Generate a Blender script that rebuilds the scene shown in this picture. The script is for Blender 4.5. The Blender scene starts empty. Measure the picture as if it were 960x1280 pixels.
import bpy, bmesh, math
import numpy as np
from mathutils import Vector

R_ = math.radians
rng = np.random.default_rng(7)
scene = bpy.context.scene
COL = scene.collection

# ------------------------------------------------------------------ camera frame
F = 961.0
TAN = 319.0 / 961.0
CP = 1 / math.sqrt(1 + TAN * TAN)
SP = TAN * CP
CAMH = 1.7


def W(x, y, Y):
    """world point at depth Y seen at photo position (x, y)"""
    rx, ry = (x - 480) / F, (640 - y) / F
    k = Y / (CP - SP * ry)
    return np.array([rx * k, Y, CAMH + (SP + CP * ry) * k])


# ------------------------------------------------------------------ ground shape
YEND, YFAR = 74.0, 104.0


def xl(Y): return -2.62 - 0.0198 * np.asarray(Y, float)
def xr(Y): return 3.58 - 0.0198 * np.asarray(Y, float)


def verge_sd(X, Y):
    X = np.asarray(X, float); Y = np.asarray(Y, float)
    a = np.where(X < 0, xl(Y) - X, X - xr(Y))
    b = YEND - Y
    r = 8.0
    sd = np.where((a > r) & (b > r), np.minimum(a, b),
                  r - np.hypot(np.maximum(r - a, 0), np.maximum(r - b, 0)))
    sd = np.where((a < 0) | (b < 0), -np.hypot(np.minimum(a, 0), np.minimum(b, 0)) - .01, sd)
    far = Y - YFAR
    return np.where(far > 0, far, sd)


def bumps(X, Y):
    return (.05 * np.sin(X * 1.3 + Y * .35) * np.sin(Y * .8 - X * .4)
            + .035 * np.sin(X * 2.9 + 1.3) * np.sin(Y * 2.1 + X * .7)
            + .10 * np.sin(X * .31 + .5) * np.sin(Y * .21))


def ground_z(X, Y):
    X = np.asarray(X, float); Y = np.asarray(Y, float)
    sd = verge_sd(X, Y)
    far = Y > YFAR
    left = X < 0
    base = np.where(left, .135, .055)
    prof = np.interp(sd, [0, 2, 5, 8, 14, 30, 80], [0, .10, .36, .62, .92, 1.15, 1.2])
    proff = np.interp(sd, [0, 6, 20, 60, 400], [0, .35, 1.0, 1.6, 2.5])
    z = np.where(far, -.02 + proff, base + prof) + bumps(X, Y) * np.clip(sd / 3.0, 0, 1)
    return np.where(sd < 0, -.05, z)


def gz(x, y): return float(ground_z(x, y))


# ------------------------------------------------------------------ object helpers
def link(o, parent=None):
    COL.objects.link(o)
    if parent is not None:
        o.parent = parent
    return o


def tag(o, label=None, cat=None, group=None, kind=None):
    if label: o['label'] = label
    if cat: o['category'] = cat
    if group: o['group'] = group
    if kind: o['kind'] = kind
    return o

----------

▶ [WHAT YOU SHOULD DO] Across the preceding material, how many lines contain the word "scene"? State the number alone.

▶ [EXERCISE ANSWER] 3